Changes in doctor salaries, which in their own words are still not enough, were made much later.

But let us analyze the situation a bit better: a country in economic crisis, with “symbolic” salaries which pushes its citizens to commit crimes by stealing state resources, a country with an aging population and a long history of exile, will obviously have problems with its social organization, and therefore, politics. And if somebody reacts, which is natural, one person shouldn’t be blamed. Those responsible for this organization should be blamed. Reacting to a malfunction doesn’t prove that we’re to be blamed for the situation, but are victims of it. We shouldn’t feel stigmatized for wanting to protest against what directly affects us.

We don’t get to decide prices, nor salaries, nor the fact that you can’t denounce shortfalls in the government, and now we can’t even discuss it according to “laws” recently announced in the official press.

Yes, it’s definitely questionable whether the US maintains a law which turns the “imperial enemy” into the North Star encouraging the dreams of many desperate people. However, what can be said of a government who allows its citizens, like it did back in ‘94, to throw themselves into the sea in the same primitive conditions of uncertainty which makes such an attempt nothing but suicide.

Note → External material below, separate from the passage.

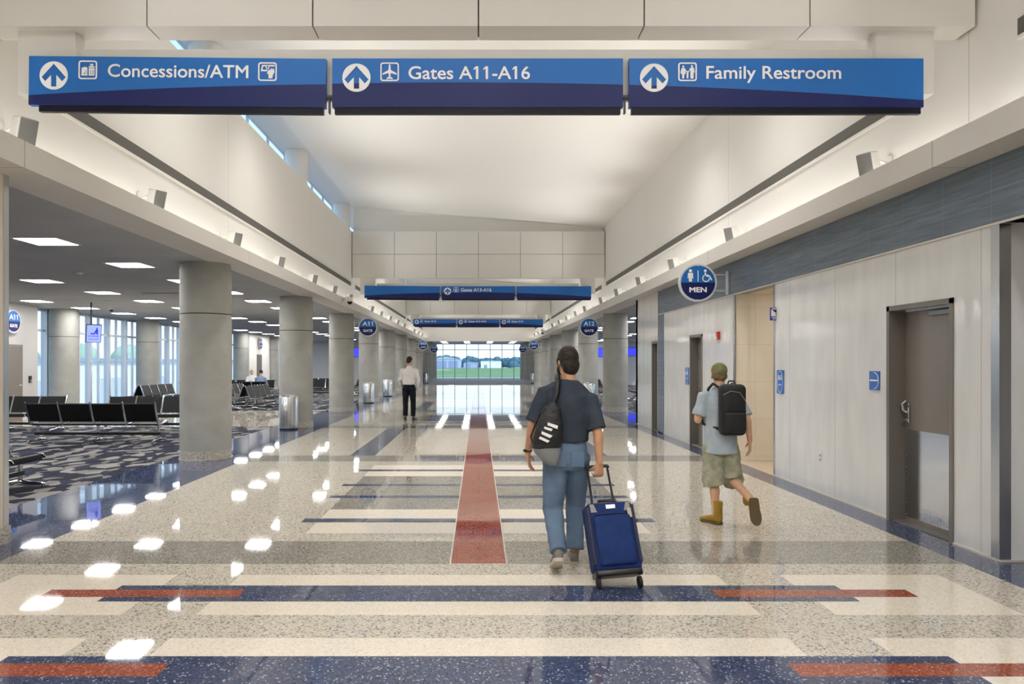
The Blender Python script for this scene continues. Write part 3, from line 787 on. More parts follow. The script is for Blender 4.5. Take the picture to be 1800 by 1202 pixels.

It’s well known that during the Mariel boatlift in 1980, it was ordered that boats sent to collect family members were instead filled with strangers, including ex-prisoners and schizophrenics. These boats were put in danger because of this and there are testimonies from those who were part of the Mariel boatlift who tell us how they saw a whole crew sink, not only because the boats were overcrowded but because the Cuban government gave the order to depart once weather conditions started to go bad.

But what does that matter; the facts don’t matter when we can be distracted with finger pointing and the villification of those writing. And the worst thing is, even those who are supposedly concerned about the island’s future get involved in this neverending fistfight (including the eternal socialism-capitalism dichotomy), while our fellow citizens continue to die at sea. Statistics are not published and maybe not even archived. The only ones to suffer this pain and loss are Cuban families.